| MartinTheActor |
I truly enjoy Pathfinder as a system. I run it from time to time as a one-shot game here and there. However, I've noticed a real bottleneck in running a full adventure. I'm not very taken with the rather poor quality of the official adventures and adventure paths.
To be clear, I've been running and playing TTRPGs for over two decades at this point. I'm the kind of GM that enjoys crafting a world and an adventure path for players. Compared with adventure paths or campaigns from other systems and other publishers Pathfinder's offerings just seem a lot less engaging and a lot more resistant to alteration by the GM.
Which leads me to wonder how other GMs manage this?
Creating an adventure setting or world for a system like D&D 5e tends to be so much more straightforward and require so much less work. The flip of that is that D&D's per-session prep is a lot higher than PF2e for the GM in my experience. In PF2e though so much of the mechanics seem heavily tied into the official setting.
As an example, let's take a world I crafted previous - Eternarii. It is a world with just five deities. Magic in this world all ties back to those deities. In 5e it is pretty easy to fit the lore in with the mechanics. Spells, classes and abilties are really well tied into the deities of the world because you've got just the 8 schools of magic or even just the 3 main spell list types (Arcane, Divine, Primal). In PF2e though there is so much overlap between the traditions the task would then necessitate going through every single spell and categorise them individually. With well over 300 in Player Core alone (not including rituals or focus spells) that's a daunting task and before I even get into Player Core 2 or other options.

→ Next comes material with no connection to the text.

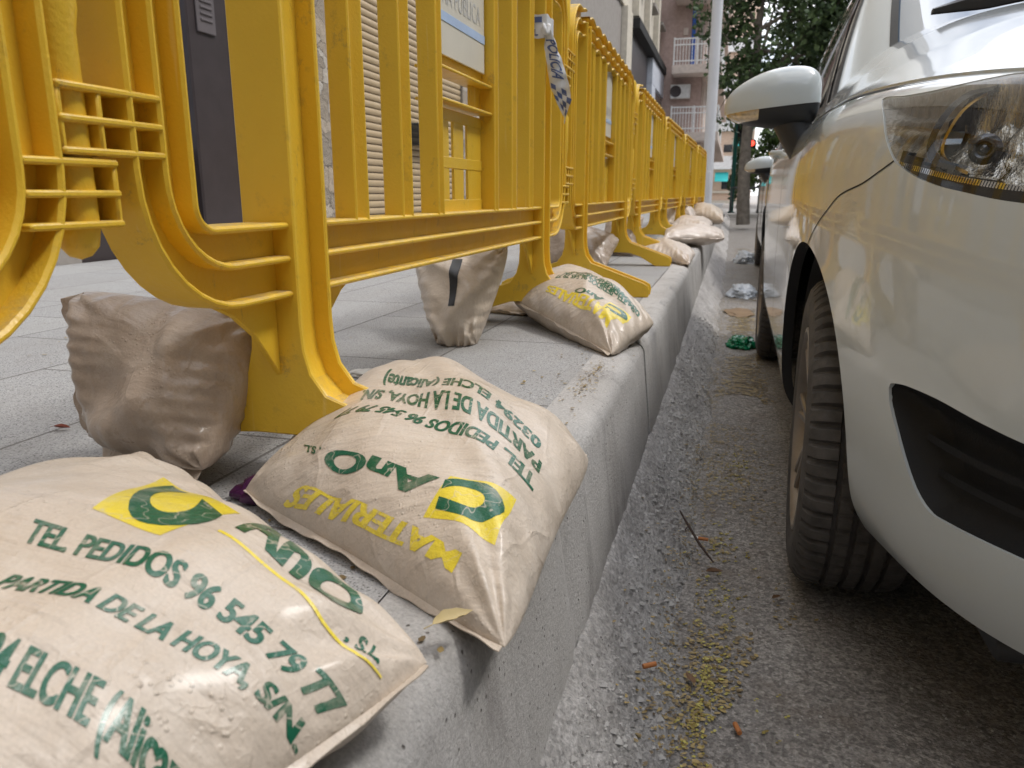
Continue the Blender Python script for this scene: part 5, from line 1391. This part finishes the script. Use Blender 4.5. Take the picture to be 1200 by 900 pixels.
# ------------------------------------------------------------------ litter
rg = random.Random(12)
def road_z(x, y): return .0016+max(apron_z(x, y) if x < .02 else -1, .004*fbm(x, y, 3)+.0035*fbm(x+9, y, 14))
def flake(mb, x, y, z, s, lift=.4):
    a = rg.uniform(0, 6.28); c, s_ = math.cos(a), math.sin(a); b = rg.uniform(.35, .7)
    k = s*lift*rg.uniform(-.3, .6)
    pts = [(-1, 0, .1), (-.3, b, .25), (.5, b*.8, .15), (1, 0, .3), (.4, -b*.8, .2), (-.4, -b, .1), (.05, 0, .05)]
    V = [(x+s*(p[0]*c-p[1]*s_), y+s*(p[0]*s_+p[1]*c), z+.0012+abs(k)*p[2]*2) for p in pts]
    mb.add(V, [(6, i, (i+1) % 6) for i in range(6)])
mb = MB()
for i in range(6000):
    y = .75+rg.random()**1.5*5.5; x = .04+rg.gauss(0, .06)+.012*max(0, y-2); 
    if mnoise.noise(Vector((x*4, y*3, 2))) < -.05: continue
    flake(mb, x, y, road_z(x, y), rg.uniform(.0025, .0065))
for i in range(4200):
    y = .55+rg.random()**1.4*6; x = -.035+rg.gauss(0, .022)
    if mnoise.noise(Vector((x*6, y*4, 9))) < -.15: continue
    flake(mb, x, y, apron_z(x, y)+.001 if x < -.02 else road_z(x, y), rg.uniform(.002, .005), .8)
for i in range(9000):
    y = 3.0+rg.random()**1.3*9; x = .06+.012*y+rg.gauss(0, .05)
    if mnoise.noise(Vector((x*3, y*1.6, 5))) < -.1: continue
    flake(mb, x, y, road_z(x, y), rg.uniform(.004, .011))
stuff(mb.build('flower_debris', M['litter_brown'], smooth=0, recalc=False), 'brown dried flower debris scattered along the gutter by the car', 'debris')
mb = MB()
cl = [(-.005, 1.02, .022, 55), (.012, 1.12, .03, 60), (.02, 1.22, .03, 55), (.0, .93, .02, 30), (.03, 1.42, .04, 60), (.035, 1.7, .05, 55), (.05, 2.2, .06, 70), (.11, 1.05, .05, 8), (.16, .86, .04, 8), (.09, .92, .04, 8)]
for cx, cy, sp, n in cl:
    for _ in range(n):
        x, y = rg.gauss(cx, sp*.6), rg.gauss(cy, sp*1.5); z = road_z(x, y); s = rg.uniform(.0022, .0042)
        pebble(mb, x, y, z+s*.5, s); 
        if rg.random() < .5: flake(mb, x+.004, y+.003, z+.001, s*1.3, 1.2)
stuff(mb.build('yellow_blossom', M['blossom'], smooth=0, recalc=False), 'small yellow-green fallen blossoms gathered in the gutter', 'blossoms')
mb = MB()
for i in range(420):
    y = .5+rg.random()**1.4*6; x = rg.uniform(-2.0, -.17) if rg.random() < .6 else rg.uniform(-.40, -.24); flake(mb, x, y, zs(y)+.001, rg.uniform(.002, .006), .6)
for i in range(260):
    a, r_ = rg.uniform(0, 6.28), abs(rg.gauss(0, .03)); flake(mb, -.26+.5*r_*math.cos(a), rg.choice([1.65, 2.5, 1.48])+r_*3*math.sin(a), zs(1.4)+.001, rg.uniform(.002, .004), .6)
stuff(mb.build('pavement_debris', M['litter_brown'], smooth=0, recalc=False), 'tiny dry leaf crumbs scattered on the pavement and kerb top', 'debris')
def leaf_thing(label, loc, s, mat, rz, curl=.5):
    mb = MB(); rows = []
    for i in range(13):
        t = i/12; w = math.sin(math.pi*min(1, t*1.02))**.8*.42*(1-.3*t); rows.append([((t-.5)*2*s, w*s*e*(1+.12*math.sin(t*20)), s*curl*(.5*abs(e)**1.5*w*2+.5*(t-.5)**2)) for e in np.linspace(-1, 1, 9)])
    mb.grid(rows); mb.tube([(-s, 0, s*curl*.12), (-1.35*s, .04*s, .02*s)], s*.025, 5)
    o = mb.build('fallen_leaf', mat, None, 60, recalc=False); o.location = loc; o.rotation_euler = (.05, .08, rz); tag(o, label, 'leaf', None); return o
leaf_thing('tan dry leaf stuck between the two printed sandbags at the kerb edge', (-.205, .55, .43), .022, M['tan_leaf'], 1.0, .8)
leaf_thing('brown curled leaf at the end of the twig in the gutter', (.015, 1.52, .016), .020, M['dry_leaf'], .4, .9)
leaf_thing('flat brown leaf among the yellow blossoms in the gutter', (-.015, 1.14, .014), .018, M['dry_leaf'], 2.0, .3)
leaf_thing('small brown leaf lying in front of the tyre', (.135, 1.46, .008), .014, M['dry_leaf'], .9, .8)
leaf_thing('reddish dry leaf on the pavement left of the standing brown sandbag', (-1.03, .96, .41), .014, plain('red_leaf', (.22, .05, .025), .6), .3, 1.0)
tw = MB(); tw.tube([(-.066, 1.60, .112), (-.045, 1.585, .085), (-.02, 1.565, .055), (.012, 1.545, .025)], [.0018, .003, .0032, .002], 6); tw.tube([(-.045, 1.585, .085), (-.05, 1.55, .09)], .0014, 5)
o = tw.build('twig', M['twig'], None, 50); tag(o, 'thin dark twig leaning on the rough slope of the gutter', 'twig')
def butt(label, loc, rz, white):
    t = thing('cigarette_butt', label, 'cigarette butt', loc, rz)
    def cyl(x0, x1): 
        mb = MB(); mb.lathe([(.0001, x0), (.0036, x0), (.0039, x0+.001), (.0039, x1-.001), (.0034, x1), (.0001, x1)], lambda a, b, z: (z, a, b+.0039), 14); return mb
    cyl(-.012, .010).build('filter', M['cig_filter'], t, 50)
    if white: cyl(-.028, -.0121).build('paper', M['paper'], t, 50)
butt('cigarette butt with white paper lying by the twig in the gutter', (-.012, 1.655, .022), -.15, True)
butt('orange cigarette butt lying alone on the asphalt near the bottom edge', (.058, 1.04, .006), 1.9, False)
butt('small orange cigarette stub lodged in the gravel of the rough slope', (-.075, 1.06, .075), .6, False)
def crumple(name, label, cat, loc, size, mat, seed, sub_=4):
    bm = bmesh.new(); bmesh.ops.create_icosphere(bm, subdivisions=sub_, radius=1)
    for v in bm.verts:
        p = v.co.copy(); n1 = mnoise.fractal(p*1.4+Vector((seed, 0, 0)), 1, 2, 3); n2 = abs(mnoise.noise(p*3.3+Vector((0, seed, 0)))); v.co = p*(1+.32*n1-.38*n2)
        v.co = Vector((v.co.x*size[0], v.co.y*size[1], max(v.co.z*size[2], -size[2]*.35)))
    me = bpy.data.meshes.new(name); bm.to_mesh(me); bm.free(); me.materials.append(mat)
    for p in me.polygons: p.use_smooth = True
    me.set_sharp_from_angle(angle=R(70))
    o = bpy.data.objects.new(name, me); COL.objects.link(o); o.location = (loc[0], loc[1], loc[2]+size[2]*.35); tag(o, label, cat); return o
crumple('plastic_bag', 'crumpled green plastic bag in the gutter by the rear tyre', 'plastic bag', (.095, 4.15, .0), (.075, .10, .05), M['green_bag'], 2)
crumple('plastic_bag', 'crumpled white plastic wrapper in the gutter beyond the green bag', 'plastic bag', (.125, 6.35, .0), (.11, .20, .07), M['white_bag'], 5)
crumple('plastic_bag', 'white plastic bag lying far along the gutter beside the car', 'plastic bag', (.22, 9.6, .0), (.17, .35, .10), M['white_bag'], 9)
crumple('plastic_bag', 'purple plastic bag squashed under the nearest barrier leg', 'plastic bag', (-.545, .80, .405), (.045, .04, .022), M['purple_bag'], 4, 3)
crumple('cardboard_scrap', 'flattened brown cardboard scrap in the gutter past the white wrapper', 'cardboard', (.10, 5.4, .0), (.10, .22, .012), M['cardboard'], 14, 3)
crumple('paper_scrap', 'torn white paper scrap on the pavement behind the second sandbag', 'paper scrap', (-.72, 1.45, .406), (.045, .03, .010), M['paper'], 7, 3)
bpy.context.view_layer.update()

GM Core (and Prior Gamemastery Guides) absolutely SUCK for the worldbuilding GMs out there. Want to mess with Deities by removing them entirely? GM Core has zero advice on how to handle Clerics. Should you disallow Clerics? What happens when a cleric acts more in line with their religion's anathema? The 'Building Games' section of GM core is truly badly written because of what is overlooked.
I'd absolutely love to run Pathfinder 2e for some of my players, but a big part of my enjoyment is building the worlds and adventures. This is part of how I make the adventure feel unique and interesting. If just really feels like Pathfinder isn't designed for GMs like me.
So, again I ask - what do other Pathfinder GMs tend to do?
Do you just stick to published adventure paths? Do you do only surface only worldbuilding where you just reskin the existing Golarion stuff? What advice have you folks got for me?